In Guangzhou, during the Republic of China, there was a saying, “Young masters of the East Mountain, young ladies of the West Gate”, which represented the elegance and glamour of Guangzhou at that time.
Between the 1920s and the Japanese invasion, hundreds of small mansions and Western-style villas were built in the Dongshan area.
It is said that the owners of the houses were mostly successful people who had earned their first and second fortunes in Southeast Asia. They returned to Guangzhou to buy land and build houses. Having lived in Southeast Asia for many years, they brought back the exterior facades and internal structural patterns of the houses there, combined them with European styles, and built a large number of villas with similar but not identical characteristics.

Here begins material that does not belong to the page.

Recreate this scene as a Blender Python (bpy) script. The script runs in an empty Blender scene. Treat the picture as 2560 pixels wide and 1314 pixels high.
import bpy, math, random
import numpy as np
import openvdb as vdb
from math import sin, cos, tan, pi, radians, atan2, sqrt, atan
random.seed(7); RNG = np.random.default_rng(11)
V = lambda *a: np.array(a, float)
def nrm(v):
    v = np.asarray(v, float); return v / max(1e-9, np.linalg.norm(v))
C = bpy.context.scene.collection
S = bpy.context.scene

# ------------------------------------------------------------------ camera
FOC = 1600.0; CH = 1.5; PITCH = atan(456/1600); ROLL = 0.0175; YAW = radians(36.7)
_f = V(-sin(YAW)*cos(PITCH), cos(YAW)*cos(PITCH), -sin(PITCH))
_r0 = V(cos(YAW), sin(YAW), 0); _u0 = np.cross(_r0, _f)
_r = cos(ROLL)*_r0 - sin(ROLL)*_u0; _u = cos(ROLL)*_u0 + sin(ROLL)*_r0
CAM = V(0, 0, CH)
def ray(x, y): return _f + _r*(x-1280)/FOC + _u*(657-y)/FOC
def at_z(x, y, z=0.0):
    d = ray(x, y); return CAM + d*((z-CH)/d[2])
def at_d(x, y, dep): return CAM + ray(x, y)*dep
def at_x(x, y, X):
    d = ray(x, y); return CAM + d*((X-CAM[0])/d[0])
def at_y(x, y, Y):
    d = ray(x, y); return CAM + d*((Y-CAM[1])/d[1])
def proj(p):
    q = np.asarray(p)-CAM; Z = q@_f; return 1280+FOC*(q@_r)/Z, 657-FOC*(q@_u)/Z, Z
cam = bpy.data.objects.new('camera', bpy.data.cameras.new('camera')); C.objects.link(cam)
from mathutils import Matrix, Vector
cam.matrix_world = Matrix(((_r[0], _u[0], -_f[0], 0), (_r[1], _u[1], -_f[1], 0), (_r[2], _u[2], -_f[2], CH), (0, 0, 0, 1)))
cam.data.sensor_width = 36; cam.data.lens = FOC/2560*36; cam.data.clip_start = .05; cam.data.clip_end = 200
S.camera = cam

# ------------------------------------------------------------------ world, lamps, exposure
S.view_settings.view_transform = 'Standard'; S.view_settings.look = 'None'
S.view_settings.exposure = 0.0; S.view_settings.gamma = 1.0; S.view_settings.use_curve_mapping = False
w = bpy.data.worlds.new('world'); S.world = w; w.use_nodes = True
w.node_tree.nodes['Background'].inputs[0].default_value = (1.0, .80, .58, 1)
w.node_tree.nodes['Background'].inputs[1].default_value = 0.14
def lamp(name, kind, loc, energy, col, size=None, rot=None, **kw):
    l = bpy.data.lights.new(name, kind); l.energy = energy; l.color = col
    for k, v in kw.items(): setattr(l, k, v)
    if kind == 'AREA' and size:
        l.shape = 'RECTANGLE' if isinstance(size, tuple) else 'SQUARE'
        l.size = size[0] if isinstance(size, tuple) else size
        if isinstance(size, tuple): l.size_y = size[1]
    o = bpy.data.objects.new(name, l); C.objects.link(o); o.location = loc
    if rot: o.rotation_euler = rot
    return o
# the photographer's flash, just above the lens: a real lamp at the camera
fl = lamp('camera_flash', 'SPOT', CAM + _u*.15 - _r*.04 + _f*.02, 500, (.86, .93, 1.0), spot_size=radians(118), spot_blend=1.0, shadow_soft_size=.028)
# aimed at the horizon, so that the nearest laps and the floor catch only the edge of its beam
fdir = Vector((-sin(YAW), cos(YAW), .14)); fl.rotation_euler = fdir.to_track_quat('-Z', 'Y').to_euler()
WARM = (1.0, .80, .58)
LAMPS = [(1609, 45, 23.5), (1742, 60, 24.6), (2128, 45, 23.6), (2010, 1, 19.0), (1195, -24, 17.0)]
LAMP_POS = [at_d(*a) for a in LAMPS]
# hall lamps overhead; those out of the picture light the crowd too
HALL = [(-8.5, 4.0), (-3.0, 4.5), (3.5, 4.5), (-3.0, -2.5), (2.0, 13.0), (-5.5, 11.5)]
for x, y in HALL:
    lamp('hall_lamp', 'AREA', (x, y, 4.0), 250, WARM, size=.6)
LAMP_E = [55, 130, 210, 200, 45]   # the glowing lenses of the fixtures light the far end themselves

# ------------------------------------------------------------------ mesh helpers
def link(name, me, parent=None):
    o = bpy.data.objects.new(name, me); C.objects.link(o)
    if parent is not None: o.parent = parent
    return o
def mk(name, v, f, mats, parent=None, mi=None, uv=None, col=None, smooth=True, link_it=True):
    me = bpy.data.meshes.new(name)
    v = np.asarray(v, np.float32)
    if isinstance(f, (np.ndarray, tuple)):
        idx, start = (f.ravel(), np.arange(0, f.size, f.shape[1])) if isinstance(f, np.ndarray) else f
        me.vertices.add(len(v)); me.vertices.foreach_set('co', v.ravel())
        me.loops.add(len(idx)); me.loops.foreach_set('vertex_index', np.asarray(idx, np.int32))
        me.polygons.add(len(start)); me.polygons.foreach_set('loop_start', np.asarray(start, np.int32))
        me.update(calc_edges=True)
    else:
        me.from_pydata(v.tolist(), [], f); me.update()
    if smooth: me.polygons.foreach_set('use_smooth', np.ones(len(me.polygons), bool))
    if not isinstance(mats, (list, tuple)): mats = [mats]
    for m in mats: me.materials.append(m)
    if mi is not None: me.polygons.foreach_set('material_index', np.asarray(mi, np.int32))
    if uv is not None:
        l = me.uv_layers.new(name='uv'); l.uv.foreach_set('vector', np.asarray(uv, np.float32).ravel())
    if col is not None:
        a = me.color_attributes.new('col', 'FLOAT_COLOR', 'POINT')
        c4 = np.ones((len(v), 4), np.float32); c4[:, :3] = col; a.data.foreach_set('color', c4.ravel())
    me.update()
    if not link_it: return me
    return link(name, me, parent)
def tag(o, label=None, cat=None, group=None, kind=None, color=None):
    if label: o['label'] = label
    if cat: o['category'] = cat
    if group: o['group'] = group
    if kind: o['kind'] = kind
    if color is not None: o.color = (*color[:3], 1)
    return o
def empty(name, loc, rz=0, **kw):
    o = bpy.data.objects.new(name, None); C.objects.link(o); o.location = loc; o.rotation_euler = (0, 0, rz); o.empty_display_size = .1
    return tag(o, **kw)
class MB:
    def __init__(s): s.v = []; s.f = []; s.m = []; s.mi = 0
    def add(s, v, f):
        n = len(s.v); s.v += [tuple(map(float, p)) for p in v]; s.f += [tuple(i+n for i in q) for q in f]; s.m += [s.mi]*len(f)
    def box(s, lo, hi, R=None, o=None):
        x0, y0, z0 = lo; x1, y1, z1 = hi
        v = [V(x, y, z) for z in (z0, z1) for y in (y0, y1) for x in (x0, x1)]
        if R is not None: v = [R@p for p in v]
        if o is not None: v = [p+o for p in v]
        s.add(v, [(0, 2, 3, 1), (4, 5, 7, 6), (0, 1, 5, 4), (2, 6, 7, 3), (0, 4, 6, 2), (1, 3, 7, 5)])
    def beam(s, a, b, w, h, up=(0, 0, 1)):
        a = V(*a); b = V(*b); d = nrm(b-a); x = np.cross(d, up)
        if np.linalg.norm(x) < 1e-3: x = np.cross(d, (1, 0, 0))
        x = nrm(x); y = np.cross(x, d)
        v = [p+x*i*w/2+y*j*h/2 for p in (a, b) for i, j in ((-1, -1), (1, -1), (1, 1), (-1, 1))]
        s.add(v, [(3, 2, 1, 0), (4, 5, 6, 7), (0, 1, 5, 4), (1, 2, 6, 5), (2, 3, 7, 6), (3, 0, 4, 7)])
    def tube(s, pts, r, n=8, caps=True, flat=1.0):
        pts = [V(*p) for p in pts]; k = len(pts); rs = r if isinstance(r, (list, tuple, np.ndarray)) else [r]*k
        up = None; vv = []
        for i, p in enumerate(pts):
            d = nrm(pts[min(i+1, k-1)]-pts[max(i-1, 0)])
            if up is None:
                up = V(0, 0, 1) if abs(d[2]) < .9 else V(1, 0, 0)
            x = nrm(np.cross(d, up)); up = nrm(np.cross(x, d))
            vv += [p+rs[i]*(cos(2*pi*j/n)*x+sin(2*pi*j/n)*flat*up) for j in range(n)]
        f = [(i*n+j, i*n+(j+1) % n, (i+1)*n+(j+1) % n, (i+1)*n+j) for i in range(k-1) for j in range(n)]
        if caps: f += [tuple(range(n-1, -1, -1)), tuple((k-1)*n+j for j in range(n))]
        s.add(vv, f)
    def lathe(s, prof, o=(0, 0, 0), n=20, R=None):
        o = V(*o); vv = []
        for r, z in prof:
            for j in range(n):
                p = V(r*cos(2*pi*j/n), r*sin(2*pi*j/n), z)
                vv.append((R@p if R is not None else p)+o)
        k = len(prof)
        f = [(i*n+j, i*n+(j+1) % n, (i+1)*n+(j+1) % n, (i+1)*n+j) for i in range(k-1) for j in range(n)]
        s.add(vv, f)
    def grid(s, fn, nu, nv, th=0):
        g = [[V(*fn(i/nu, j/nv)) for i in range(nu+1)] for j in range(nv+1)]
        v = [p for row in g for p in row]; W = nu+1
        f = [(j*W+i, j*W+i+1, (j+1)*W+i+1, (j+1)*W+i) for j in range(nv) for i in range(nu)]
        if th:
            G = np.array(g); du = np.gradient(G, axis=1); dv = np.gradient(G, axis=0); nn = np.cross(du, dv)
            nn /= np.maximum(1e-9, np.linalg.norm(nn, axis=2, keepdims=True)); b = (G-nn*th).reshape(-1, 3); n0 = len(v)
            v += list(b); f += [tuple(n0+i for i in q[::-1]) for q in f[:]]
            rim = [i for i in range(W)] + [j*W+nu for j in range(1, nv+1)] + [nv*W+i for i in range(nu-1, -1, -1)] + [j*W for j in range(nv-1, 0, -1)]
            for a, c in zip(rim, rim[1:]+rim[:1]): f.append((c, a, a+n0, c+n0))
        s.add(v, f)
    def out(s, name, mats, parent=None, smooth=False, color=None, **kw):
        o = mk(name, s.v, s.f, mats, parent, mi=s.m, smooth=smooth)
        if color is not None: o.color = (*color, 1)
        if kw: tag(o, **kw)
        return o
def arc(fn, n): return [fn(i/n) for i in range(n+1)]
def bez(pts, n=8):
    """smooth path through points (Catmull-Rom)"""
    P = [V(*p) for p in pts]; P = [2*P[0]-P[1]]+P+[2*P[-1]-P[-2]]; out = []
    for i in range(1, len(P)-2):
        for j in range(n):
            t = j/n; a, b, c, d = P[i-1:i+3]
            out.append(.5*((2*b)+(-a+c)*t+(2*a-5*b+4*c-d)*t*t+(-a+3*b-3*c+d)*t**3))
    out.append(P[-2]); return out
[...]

To this day, after a century of wind and rain, these houses are still the shining highlights of Guangzhou’s residential area, attracting people from all over the world to visit. Many college students use this place as a weekend destination and a date spot.
Huanghua New Village, about 5 kilometers away from the Dongshan Western-style buildings, is surrounded by towering green trees and has dozens of villas built around 1955. It is called the Overseas Chinese New Village.
These houses were built after the founding of the People’s Republic of China, when a large number of overseas Chinese returned to China to participate in the socialist revolution and construction. In order to provide them with a place to live, the government used a variety of investment methods to build them.
The villas here were built only 30 years apart from the villas in Dongshan, but they are worlds apart from the red-walled and elegant houses in Dongshan. Their stone-washed exterior walls are dull and gray, and their facades are relatively rigid and lifeless.
Although the Overseas Chinese New Village is very simple compared with the Western-style buildings in Dongshan, it still has a noble and upright style compared with the residential buildings nearby.
The observer can’t help but sigh, why are the newly built houses not as beautiful as the old houses, and the old houses not as beautiful as the even older houses?
Recently, I visited Mong Cai in Vietnam. Mong Cai is only separated from Dongxing City in Guangxi Province by a small river of 100 meters. The houses I saw in Mong Cai are unique in style, each with its own characteristics, with smiling courtyards and bright colors.
Objectively speaking, Mong Cai is several times more elegant than the houses in most cities in China.
Houses, or rather buildings, are the three-dimensional expression of the culture of a place and a period. Just as people’s clothing is a reflection of the prosperity of a society’s culture and the flourishing of its civilization.